COMMENCEMENT EXERCISESSEPTEMBER 18, 2021

Michael B. Moore
Doctor of Public History

Citation Presented by Matthew Pinsker, Brian C. Pohanka ’77 Chair in American Civil War History 

Conferring of the Degree by John E. Jones III, Interim President
 

Michael B. Moore, we honor you today as a distinguished leader in the movement to diversify how the United Statesremembers its national past.  

You have spearheaded the recent effort to create the International African American Museum in Charleston, South Carolina, serving as the institution’s founding CEO and raising over $100 million to help open this groundbreaking cultural showcase by the end of next year. The new museum will stand at Gadsden’s Wharf, where tens of thousands of kidnapped Africans were once sold into American slavery.  

The museum will tell the stories of how these resilient people and millions of others who survived the tragic “Middle Passage” from Africa helped transform the culture of the Western Hemisphere. In the United States, these Africans and their descendants also quite literally built the new nation, as both enslaved and free people, while stepping forward at key moments to help save the republic, such as during the nation’s bloody Civil War. One of your own ancestors, an enslaved man from Charleston named Robert Smalls, emerged as a great American hero of that conflict, bravely stealing a Confederate vessel and piloting it out of Charleston Harbor in 1862 at the age of 23. The new museum will highlight the story of “Captain”—later Congressman—Smalls and hundreds of other heroic Black individuals and families from across American history who too often have been forgotten in our textbooks and public commemorations.  

Here at Dickinson, we also have learned to appreciate the importance of remembering such overlooked stories.
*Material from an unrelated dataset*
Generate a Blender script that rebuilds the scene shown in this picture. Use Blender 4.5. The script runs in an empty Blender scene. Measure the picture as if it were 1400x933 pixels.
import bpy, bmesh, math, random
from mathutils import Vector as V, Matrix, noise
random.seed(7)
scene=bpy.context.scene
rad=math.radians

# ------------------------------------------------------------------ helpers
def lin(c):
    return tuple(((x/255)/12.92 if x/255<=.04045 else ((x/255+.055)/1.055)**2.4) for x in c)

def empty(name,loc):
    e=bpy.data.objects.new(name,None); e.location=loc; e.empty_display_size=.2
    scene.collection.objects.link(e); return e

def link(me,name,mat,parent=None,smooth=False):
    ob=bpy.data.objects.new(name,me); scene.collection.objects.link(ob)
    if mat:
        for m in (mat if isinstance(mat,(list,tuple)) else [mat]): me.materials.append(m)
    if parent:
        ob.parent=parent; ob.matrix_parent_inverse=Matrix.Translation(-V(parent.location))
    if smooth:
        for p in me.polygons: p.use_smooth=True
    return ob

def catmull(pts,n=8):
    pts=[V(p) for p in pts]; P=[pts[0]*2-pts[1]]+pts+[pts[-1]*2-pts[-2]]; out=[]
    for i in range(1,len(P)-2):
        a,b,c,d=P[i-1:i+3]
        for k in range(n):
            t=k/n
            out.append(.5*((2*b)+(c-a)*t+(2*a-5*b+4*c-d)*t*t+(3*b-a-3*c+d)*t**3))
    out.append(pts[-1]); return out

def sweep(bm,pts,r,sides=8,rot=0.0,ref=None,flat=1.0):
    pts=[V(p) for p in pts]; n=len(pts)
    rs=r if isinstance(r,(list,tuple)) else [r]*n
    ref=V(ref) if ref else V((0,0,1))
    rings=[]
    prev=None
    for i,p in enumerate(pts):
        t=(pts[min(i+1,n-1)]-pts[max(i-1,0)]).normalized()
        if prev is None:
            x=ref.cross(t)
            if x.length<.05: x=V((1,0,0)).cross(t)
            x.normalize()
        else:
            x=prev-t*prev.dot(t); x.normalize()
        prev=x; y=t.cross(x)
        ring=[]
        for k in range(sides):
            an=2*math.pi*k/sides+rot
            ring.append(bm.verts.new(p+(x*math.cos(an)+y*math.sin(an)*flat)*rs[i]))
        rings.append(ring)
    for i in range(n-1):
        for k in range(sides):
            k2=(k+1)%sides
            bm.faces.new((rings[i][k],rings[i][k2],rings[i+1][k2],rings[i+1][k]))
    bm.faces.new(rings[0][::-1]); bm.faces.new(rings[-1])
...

We now commemorate the fact that the earliest buildings on our campus, including the one we now stand before, were built with enslaved labor. We now remember the free Black employees who helped sustain this college during the 19th century, including one courageous African American janitor who fought to get his eldest son accepted as the institution’s first Black student. Just like the nation, we now recognize that Dickinson College has a diverse heritage that we are only beginning to fully appreciate.   

Michael Moore, given your distinguished career in corporate America, you might be tempted to call such long overdue shifts in public historical memory the “rebranding” of the American experience. You have certainly helped manage brand development for some of the nation’s most iconic companies, while also earning a reputation as a highly sought-after public speaker and corporate thought leader. Whether in the C-suite or the museum gallery, you have clearly demonstrated your commitment to breaking barriers and opening minds.   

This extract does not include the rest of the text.